Mr. Treehorn tells us he had to eject you from his garden party, that you were drunk and abusive.

Also, for some reason; one cop’s callsign is Adam-12. What kid is going to get that reference? I barely understand it in the Seltzer and Friedberg sense of “it exists, therefore, we must reference it.” The joke comes in the next step; twisting the reference in some way, making fun of it if you will. This is why I try to make my pop-culture references around the same pool as the 13-25 age range I target; though I do sometimes take a gamble on a more obscure one and maybe tell people to Google it.
As he’s being arrested, Manjimutt proclaims “this is Yokai profiling.” That’s not funny, you sick fuck. Did anyone at Viz stop and consider all these high-profile incidents that have happened over the past year? This most recent incident in Roseburg is also causing me to pull the plug on my planned Danganronpa recap for this month and replace it with something lighter for the time being.





Last but not least, we begin “Here Comes Roughraff”; as Bear proclaims there’s something wrong with Eddie. Forget Eddie, I think you need to go see a doctor. It seems Eddie is going all Straight Outta Compton on us; with his jacket slung over his shoulder and a pair of briefs photoshopped in like how they put a pair of boxer shorts on Zatch Bell (by the way; not doing that one, and I may consider making a top 13 anime I refuse to recap on this blog in the near future).



Worse than that, Bear still claims you can see his butt crack, even though that’s clearly not the case with the photoshopped tighty-whities. Did they even watch this before they aired it? Granted, that would require watching the whole thing; no easy task in itself, but come on!


Also, as Mr. Enter posited; just as it takes more than cute things to entertain girls, it takes more than gross things to entertain boys. This network has proven that. Star VS The Forces of Evil is a girl’s show that’s daring and adventurous; and Gravity Falls is a boy’s show that’s deep and often moving.
He uses the Yo-Kai Watch on Eddie, and Roughraff is there! I just wish he were showing us how to do the Time Warp (by the way, possibly doing a midnight Rocky Horror Picture Show for the 40th anniversary, it should be fun.). 





Whisper says that Roughraff can turn teenagers into punks; but this is like cosplay compared to what the Tiger gang does in Durarara x2 or all those vampires in Seraph of the End. You get what I’m saying? In an age where anime can tell such great stories; I was thoroughly disappointed by Yo-Kai Watch’s insipid approach to its subject matter.

Roughraff is not intimidated by Nate; proclaiming he’s shaking in his boots. You’re not wearing any, dipshit. I. Hate. This. Dub. And. This. Show. They face off at the riverbank; something that Tyson would have already done with the Street Sharks by now. 




This may just be stock footage; but once again, kudos to the animation being really good even if I don’t share the enthusiasm others have towards the show. Nate summons Jibanyan to take on Roughraff. What could possibly go wrong?
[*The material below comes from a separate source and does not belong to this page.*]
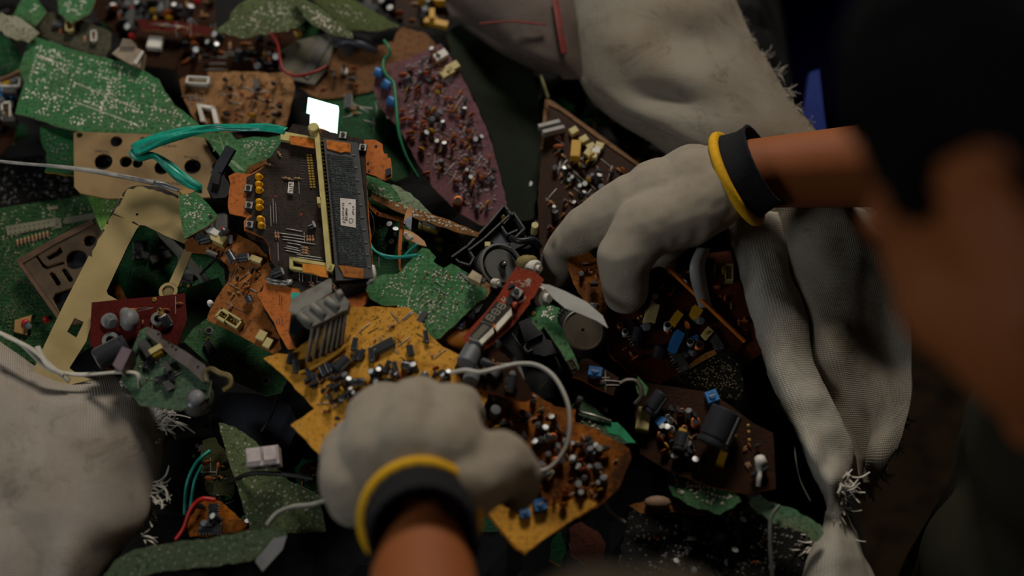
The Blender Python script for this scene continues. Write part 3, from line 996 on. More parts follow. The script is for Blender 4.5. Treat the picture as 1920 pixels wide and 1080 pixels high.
# purple component board
pp = [(728, 122), (760, 112), (826, 82), (846, 108), (880, 170), (912, 240), (930, 300), (950, 380), (945, 412), (905, 424), (860, 400), (810, 350), (780, 300), (748, 240), (712, 200), (700, 165), (706, 138), (728, 134)]
b, pl = board(pp, 0.026, 'long purple-brown board densely covered in orange and brown small parts', P1, tan, tx=0.08, ty=-0.08, jag=0.0006)
for (x, y, s) in ((757, 146, 1.8), (770, 132, 1), (798, 140, 1.3), (812, 148, 1), (822, 165, 1.2), (781, 176, 1), (754, 210, 1), (756, 227, 1.3), (770, 226, 1.1), (793, 232, 1.1), (778, 240, 1), (803, 212, 1), (768, 252, 1.4), (774, 263, 1), (790, 282, 1.3), (846, 188, 1), (836, 187, 1), (846, 212, 1.1), (878, 248, 1.2), (880, 262, 1), (866, 310, 1.2), (800, 328, 1.4), (884, 302, 1)):
    up_on('disc_capacitor', b, pl, x, y, 20 * math.sin(x), 0.0062 * s, 0.0062 * s, 0.005 * s, 0)
scatter(b, pl, [(740, 135), (820, 95), (870, 180), (930, 330), (935, 400), (870, 390), (790, 290)], ['resistor', 'transistor', 'capacitor', 'disc_capacitor', 'resistor', 'jumper', 'transistor', 'disc_capacitor'], 130, 29, 60, sc=.9)
solder(b, pl, [(740, 135), (820, 95), (870, 180), (930, 330), (935, 400), (870, 390), (790, 290)], 420, 30, 0.0013, m=mat('grey_solder', '#8c7c7c', 0.5, 0.1, '#4c3a34', 0.5), cluster=0.1)
for (x, y) in ((708, 136), (722, 158), (732, 190)):
    span('capacitor', b, pl, (x + 10, y + 3), (x - 5, y - 3), 0.0042, 0.0045, 0.0045, 3)
for (x, y, k) in ((826, 108, 1), (848, 130, 0), (838, 140, 0)):
    up_on('block', b, pl, x, y, 30, 0.012, 0.007, 0.006, (1, 4)[k])
up_on('coil', b, pl, 858, 380, 0, .004, .004, .006)

b, pl = board([(836, 64), (852, 50), (885, 36), (950, 82), (1000, 132), (1012, 200), (1016, 300), (1000, 410), (950, 420), (946, 360), (918, 250), (880, 165), (850, 108)], 0.0, 'large plain dark green board edge-lit at the left, under the grey sack', pcb('plain_dark_green', '#172012', '#1c2817', '#1a170f', 0.7, tamt=0.15, rough=0.7), tan, tx=0.05, jag=0.0007)

# glaring plate and its dark green board
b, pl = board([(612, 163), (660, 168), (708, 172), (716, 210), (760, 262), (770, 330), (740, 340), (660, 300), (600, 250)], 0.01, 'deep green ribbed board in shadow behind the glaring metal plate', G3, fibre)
scatter(b, pl, [(640, 180), (700, 185), (740, 280), (700, 290)], ['chip', 'jumper', 'resistor'], 12, 31)
def glare_plate():
    P = W(605, 218, 0.062)
    n = ((KEY - P).normalized() + (CAM - P).normalized()).normalized()
    pl = Pl(605, 218, 0.062)
    pl.n = n
    pl.ex = (Vector((1, 0, 0)) - n * n.x).normalized()
    pl.ey = n.cross(pl.ex)
    root = empty('metal_plate', pl.o, 'small white glaring metal plate standing beside the dark display board', 'metal plate')
    m = mat('polished_tin', '#a8ecd6', 0.42, 1.0, '#b8e0d0', 0.2, 200, 0.0)
    panel(root, [(578, 183), (634, 199), (635, 206), (631, 262), (580, 246), (582, 214), (575, 212)], pl, m, tealw, th=0.0009,
          holes=[circ(pl, 586, 192, 1.8, 8), circ(pl, 622, 204, 1.8, 8)], name='sheet')
    mb = MB()
    mb.box(pl.p(606, 262) - pl.n * 0.0 - pl.ey * 0.006, pl.ex * 0.004, pl.ey * 0.012, pl.n * 0.0008, steel)
    mb.obj('tab', root)
glare_plate()

# small greens left and under
b, pl = board([(75, 238), (112, 240), (152, 250), (150, 300), (140, 330), (84, 322), (88, 286), (76, 262)], 0.022, 'green board scrap with yellow broken edge between the largest board and the beige panel', G3, yellowp, jag=0.0008)
solder(b, pl, [(85, 250), (130, 250), (125, 310), (95, 300)], 26, 32, 0.0009, m=greyp)

# beige panel with knob holes
def knob_panel():
    pl = Pl(270, 300, 0.042, 0.02, -0.03)
    root = empty('control_panel', pl.o, 'long stained beige front panel with a row of round knob holes', 'panel')
    m = mat('stained_beige', '#8c7048', 0.55, 0, '#4c3820', 0.75, 30, 0.25)
    hs = [circ(pl, 149, 253, 6), circ(pl, 218, 265, 11.5), circ(pl, 268, 262, 6), circ(pl, 194, 303, 17, 18), circ(pl, 236, 303, 12, 14), circ(pl, 258, 306, 10, 12), circ(pl, 304, 314, 15, 16), circ(pl, 361, 312, 16, 16), circ(pl, 406, 312, 9, 12)]
    panel(root, [(138, 249), (150, 247), (205, 249), (300, 252), (382, 258), (398, 290), (420, 318), (424, 345), (416, 368), (330, 374), (200, 372), (150, 362), (139, 350)], pl, m, tan, th=0.0025, holes=hs, name='plate')
    for i, (x, y, r_) in enumerate(((194, 303, 17), (247, 305, 20), (304, 314, 15), (361, 312, 15))):
        mb = MB()
        c = pl.p(x, y, -0.006)
        rr = (pl.p(x + r_, y, -0.006) - c).length
        mb.lathe([(rr * 0.95, 0), (rr * 0.95, 0.004), (rr * 0.8, 0.004), (rr * 0.75, 0.001), (rr * 0.3, 0.0), (rr * 0.25, 0.003), (0, 0.003)], dblack, 18, o=c - pl.n * 0.004, ax=pl.n)
        mb.obj('knob_socket', root, smooth=False)
    sg = []
    rnd = random.Random(4)
    for (x0, y0, k) in ((178, 281, 8), (300, 270, 9), (345, 292, 8), (310, 341, 12), (250, 283, 6)):
        for j in range(k):
            x = x0 + j * 3.6
            y = y0 + j * 0.3
            for (u, v, s, t) in rnd.sample([(0, 0, 0, 4), (0, 0, 2, 0), (0, 4, 2, 4), (2, 0, 2, 4), (0, 2, 2, 2)], 3):
                sg.append((x + u, y + v, x + s, y + t))
    marks(root, pl, sg, 0.00005, 0.00035, ink, 'worn_printed_lettering')
knob_panel()

# left area
b, pl = board([(-12, 392), (40, 384), (110, 374), (160, 366), (188, 395), (192, 440), (190, 640), (120, 680), (80, 690), (-12, 640)], 0.004, 'large dark green board with white connector outlines at the left edge', pcb('green_silkscreen', '#173a1e', '#3f5a36', '#22261a', 0.55, tscale=120, tamt=0.8), G5, tx=-0.05)
for (q) in (((10, 424), (108, 408), (110, 423), (14, 442)), ((120, 408), (182, 398), (184, 408), (122, 420)), ((103, 411), (114, 409), (116, 427), (105, 428)), ((88, 388), (108, 385), (109, 391), (90, 394))):
    o_ = slab(b, 'connector', pl, list(q), 0, 0.0012, mat('dim_grey_pads', '#6a6650', 0.6, 0, '#3a3828', 0.5))
sg = []
for i in range(9):
    sg.append((18 + i * 9, 430 - i * 1.6, 20 + i * 9, 430 - i * 1.6)); sg.append((19 + i * 9, 438 - i * 1.6, 21 + i * 9, 438 - i * 1.6))
marks(b, pl, sg, 0.0013, 0.0012, dblack, 'contact_holes')
for i in range(9):
    span('resistor', b, pl, (34 + i * 7, 463 - i * 2), (32 + i * 7, 447 - i * 2), 0.0011, 0.0012, 0.0012, 0)
solder(b, pl, [(0, 395), (155, 372), (185, 400), (180, 440), (110, 460), (30, 480), (0, 480)], 120, 33, 0.001, m=mat('dull_pads', '#8c8468', 0.5, 0.2, '#4c4834', 0.4), cluster=0.4)
solder(b, pl, [(0, 480), (60, 480), (90, 560), (110, 640), (20, 640), (0, 600)], 220, 34, 0.0009, m=mat('dim_pads', '#5a563e', 0.5, 0.2, '#2c2a1c', 0.4), cluster=0.5)
span('capacitor', b, pl, (50, 606), (54, 612), 0.003, 0.001, 0.006, 0)
up_on('led', b, pl, 50, 608, 0, 0.008, 0.008, 0.006, 1)
up_on('led', b, pl, 88, 600, 0, 0.006, 0.006, 0.005, 1)
slab(b, 'rail', pl, [(28, 600), (60, 590), (50, 628), (26, 622)], 0, 0.003, tan)

b, pl = board([(144, 322), (150, 320), (190, 326), (196, 350), (218, 368), (232, 380), (215, 410), (192, 436), (186, 424), (168, 380), (155, 350)], 0.03, 'green board strip with bright edge and row of joints left of the cream frame', G5, orangep, tx=-0.1)
solder(b, pl, [(195, 365), (225, 380), (205, 405), (190, 390)], 22, 35, 0.0008, rows=(((162, 346), (171, 368), 5),))
up_on('block', b, pl, 176, 336, -8, 0.008, 0.005, 0.002, 4)
scatter(b, pl, [(180, 330), (192, 340), (196, 352), (186, 350)], ['disc_capacitor', 'transistor'], 4, 36)
b, pl = board([(218, 342), (262, 328), (278, 328), (284, 340), (250, 356), (230, 368)], 0.036, 'lime green board tip peeping out above the cream frame', G5, orangep)
solder(b, pl, [(225, 350), (270, 335), (240, 360)], 12, 37, 0.0009)

# remote-control style panel with cut-outs
def remote():
    pl = Pl(110, 520, 0.02, -0.08, 0.0)
    root = empty('keypad_panel', pl.o, 'grimy brown keypad cover with round, slotted and hook-shaped cut-outs', 'panel')
    m = mat('grimy_brown', '#52402c', 0.6, 0, '#2c2014', 0.7, 45, 0.3)
    def q(*a):
        return [pl.p(x, y) for x, y in a]
    hs = [circ(pl, 143, 486, 20, 20), circ(pl, 168, 451, 12, 16),
          q((86, 481), (106, 470), (113, 462), (118, 473), (110, 480), (92, 488)),
          q((92, 514), (97, 509), (102, 511), (114, 530), (113, 535), (106, 536)),
          q((115, 507), (120, 502), (125, 504), (137, 523), (136, 528), (129, 529)),
          q((98, 560), (104, 549), (140, 537), (150, 540), (150, 575), (112, 588)),
          q((66, 480), (70, 478), (80, 492), (88, 498), (118, 489), (122, 495), (88, 505), (78, 500))]
    panel(root, [(30, 490), (34, 484), (100, 448), (172, 412), (182, 416), (190, 432), (196, 520), (190, 600), (118, 610), (80, 556), (42, 508)], pl, m, tan, th=0.0022, holes=hs, name='plate')
    mb = MB()
    A = [(30, 489), (100, 447), (173, 411), (177, 420), (104, 457), (42, 494)]
    mb.prism([[pl.p(x, y, 0.0012) for x, y in A]], -pl.n * 0.0014, mat('rim_brown', '#5c4330', 0.6, 0, '#3c2818', 0.6))
    mb.prism([[pl.p(x, y, 0.0012) for x, y in [(30, 489), (42, 494), (122, 606), (116, 610)]]], -pl.n * 0.0014, mat('rim_brown', '#6b4c30'))
    mb.obj('raised_rim', root)
    slab(root, 'rubber_pad', pl, [(60, 470), (190, 430), (196, 590), (120, 600), (70, 520)], -0.0075, -0.006, dblack)
remote()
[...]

Surprise surprise! He’s corrupted into Baddinyan! Enlighten me on why you changed the name to that, boys? Wario and Waluigi proved that American audiences would accept a pun on the Japanese term “warui” (Literally, “bad”); so why would you do the same thing that they did in the NES version of Bionic Commando, calling the Nazis “Badds?” I only wish there were a profane “Master-D” with an exploding head to liven this up. 





Again, they proceed to run this joke into the ground by saying all the bad things he might do while not showing very many of them. He then guzzles his favorite snack, two chocolate bars before dinner. Still putting my chips on the Black Ops guys, since they’ve got automatic weapons and a lucrative teenage and young adult market.
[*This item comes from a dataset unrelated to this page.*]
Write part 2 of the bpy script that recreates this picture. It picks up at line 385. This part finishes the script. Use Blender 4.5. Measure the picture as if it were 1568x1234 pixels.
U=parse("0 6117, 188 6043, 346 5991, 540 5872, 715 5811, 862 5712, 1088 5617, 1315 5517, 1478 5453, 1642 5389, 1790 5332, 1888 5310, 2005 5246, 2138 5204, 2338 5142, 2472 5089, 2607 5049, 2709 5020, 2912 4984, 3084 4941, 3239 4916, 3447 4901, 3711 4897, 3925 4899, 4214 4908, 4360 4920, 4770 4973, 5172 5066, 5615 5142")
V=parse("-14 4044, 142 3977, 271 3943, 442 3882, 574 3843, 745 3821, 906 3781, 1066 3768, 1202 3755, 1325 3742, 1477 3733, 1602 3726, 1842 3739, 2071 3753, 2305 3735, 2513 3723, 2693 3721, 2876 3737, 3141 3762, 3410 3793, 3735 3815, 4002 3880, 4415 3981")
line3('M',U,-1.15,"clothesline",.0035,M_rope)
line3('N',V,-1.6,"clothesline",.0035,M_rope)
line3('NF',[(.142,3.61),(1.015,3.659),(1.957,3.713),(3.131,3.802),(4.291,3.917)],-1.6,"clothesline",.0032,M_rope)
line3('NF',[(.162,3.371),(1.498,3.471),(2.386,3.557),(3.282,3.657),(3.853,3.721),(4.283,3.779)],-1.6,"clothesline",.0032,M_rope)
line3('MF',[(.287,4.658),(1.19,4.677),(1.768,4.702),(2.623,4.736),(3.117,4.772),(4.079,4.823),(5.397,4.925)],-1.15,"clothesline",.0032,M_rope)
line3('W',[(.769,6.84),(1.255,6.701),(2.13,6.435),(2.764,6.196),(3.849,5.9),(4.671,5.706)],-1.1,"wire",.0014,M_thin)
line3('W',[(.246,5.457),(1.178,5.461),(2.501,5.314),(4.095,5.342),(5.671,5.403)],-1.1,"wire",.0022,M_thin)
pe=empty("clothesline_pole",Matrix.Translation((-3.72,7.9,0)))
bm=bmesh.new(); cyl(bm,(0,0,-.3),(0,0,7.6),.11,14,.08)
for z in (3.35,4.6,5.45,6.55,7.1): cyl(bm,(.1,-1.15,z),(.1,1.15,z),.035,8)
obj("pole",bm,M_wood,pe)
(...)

This asshole's got nothing on Bobby Kotick.

Seriously, his misdeeds amount to variations on guzzling candy and things to not do in bed. Top-rated show in Japan, folks! Is it really a surprise it’s fizzling here? Even a filler episode of Pokémon The Series XY on Cartoon Network can pull a million viewers easy!

Even Nate says this is “total weak sauce,” and Whisper says he can’t watch anymore. Too bad, there’s still at least 4 minutes left in this turkey of an anime. He decides to summon Manjimutt; proclaiming “we need an adult to handle this.” I am an adult; and I still think this makes as much sense as a Satoshi Kon fever dream. He steps in, and promptly gets decked by Roughraff.


SHORYUKEN!
Then, it’s an official grudge match between these two Yokai. I feel like when I was playing Killer Instinct with some friends when I used to live in Nevada. I think I’ll need to after this. 
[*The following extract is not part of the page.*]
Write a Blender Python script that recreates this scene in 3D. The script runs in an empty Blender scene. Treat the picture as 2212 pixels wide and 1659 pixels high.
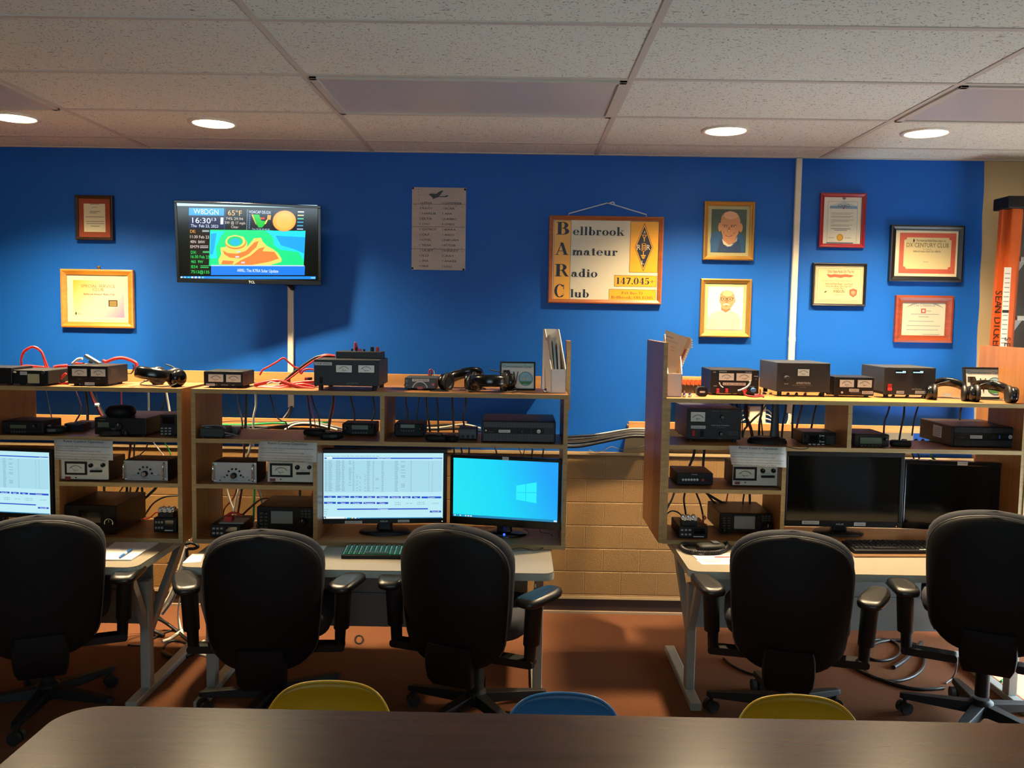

RIPTOR! SABREWULF! FIGHT ON!
The dubbing just gets worse and worse; rife with dated slang and poor voice acting and lip-syncing. In fact, I overheard some people on the bus comparing them to old Godzilla movies where their lips never matched the dialog at all.


I coulda been a contender.

So, we close on Manjimutt back in jail for somehow breaking out when he was summoned. I’m not making that up; folks. 

That’s the initial dub of Yo-Kai Watch; folks. While it may not be the worst anime I’ve seen of its kind; it’s almost twice as insufferable because of its potential that it seems to perpetually whiz down its leg like Manjimutt in a back alley. While the animation is slick and colorful; the writing and voice acting are horrendous, and nothing about the anime makes any sense. Thus; what was the biggest “mons” series since Pokémon in Japan is on its way to being buried in the US; especially if the likes of the second season of Star Wars Rebels and Marvel’s Guardians of the Galaxy have anything to say about it. Now, my viewfinder will go back to my initial plans; so check back with one last Yo-Kai Watch recap on the Halloween episode real soon. Bang.